Sie trotzte sämtlichen Widerständen
«Heute bin ich froh, dass ich diesen Weg gegangen bin», sagt Biremiga Vadivelu, und irgendwie passt dies im ersten Augenblick so gar nicht zu der Geschichte, die die junge Frau aus Thun soeben erzählt hat.
Statt Zufriedenheit hätte man eher Argwohn oder gar Wut erwartet. Doch Biremiga Vadivelu ist im Reinen mit sich und ihrer Geschichte.

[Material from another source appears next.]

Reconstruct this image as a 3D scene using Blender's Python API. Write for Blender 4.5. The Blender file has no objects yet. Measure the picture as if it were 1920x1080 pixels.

Lauter Absagen – wegen dem Namen
Vadivelu ist 30 und Leiterin Compliance und Risk Officer bei der Bank Gantrisch im Kanton Bern. Dass sie damit zu den jüngsten ihrer Zunft in der Schweiz zählt, war ihr lange gar nicht bewusst. Die Verantwortlichen der ZHAW, wo die junge Thunerin ihre Ausbildung absolvierte, hatten sie darauf aufmerksam gemacht. «Irgendwie ist das verrückt», sagt sie.
Verrückt ist auch ihr Werdegang. Die Finanzbranche stand bei der Berufswahl der jungen Thunerin nie im Fokus. Im Gegenteil. Architektin wollte sie ursprünglich werden. Doch Mathematik war nicht ihr Ding, dafür aber Buchhaltung. Also strebte sie eine kaufmännische Ausbildung an.
Eine Lehrstelle bekam sie nicht. Sie konnte schon froh sein, wenn sie sich vorstellen konnte. In der Regel bekam sie ihre Unterlagen ungeöffnet zurück. Ihre Herkunft und ihr Name waren ihr Verhängnis.
Heimisch geworden im Finanzsektor
Doch Biremiga Vadivelu hat nie aufgegeben. Nach jeder Niederlage kämpfte sie sich stets von Neuem hoch. Plötzlich tat sich eine Türe auf: Eine private Handelsschule gewährte ihr aufgrund ihrer guten schulischen Leistungen ein Stipendiat. Vadivelu spezialisierte sich auf den Bereich Compliance und fand so den Weg in die Finanzindustrie.
Das Blatt begann sich zu wenden. Biremiga Vadivelu fiel schnell durch ihren Fleiss und ihre Arbeit auf. «Mir wurde bereits während des Praktikums bei einer Pensionskasse eine Vollanstellung nach Abschluss der Prüfungen in Aussicht gestellt», sagt sie nicht ohne Stolz.
Grosser Verzicht
Vadivelu musste sich ihren Erfolg hart erarbeiten. Während des gesamten Studiums hat sie Vollzeit gearbeitet, pendelte täglich von ihrem Wohnort Thun nach Winterthur an die ZHAW. Ein Weg: zweieinhalb Stunden. Oft hat sie während den Vorlesungen nebenbei noch die berufliche Arbeit erledigt.
Zeit für ein Freizeitleben blieb da nicht mehr. Dafür benötigte sie für das Studium nicht einmal halb so lange wie ihre Kommilitonen. «Gerade weil mir nicht alles in die Wiege gelegt worden ist, war mir dies Ansporn, es gut zu machen.» Da sind auch noch ihre Eltern. «Meinen Eltern wurde schon nichts geschenkt. Mein Vater kam ohne Deutschkenntnisse von Sri Lanka in die Schweiz und musste sich hier behaupten», sagt sie.
Mittlerweile ist Vadivelu bei der Bank Gantrisch. Sie fühlt sich in ihrer neuen Rolle als Leiterin wohl. «Hier decke ich mehrere Bereiche ab. Dies behagt mir», sagt sie. Zudem amtiert sie ab kommendem Jahr zusätzlich als Prüfungsexpertin.
Nun macht sie sich an die Doktorarbeit
Vor fünf Jahren hat sie das Studium abgeschlossen. Nun wagt sie sich an die Doktorarbeit – im Fernstudium. Das Thema: Die Anwendung von Explainable Artificial Intelligence bei Anti-Money-Laundering-Prozessen. Ergänzend fokussiert sie sich auf die Regulierung und das Risikomanagement im Schweizer Bankensektor.
Was bewegt die junge Compliance-Expertin zu diesem Schritt? «Meine Eltern haben mir immer wieder gesagt: Bildung werde mich ein Leben lang begleiten», sagt sie. Die charmante Thunerin hat sich dies ganz offensichtlich beherzigt.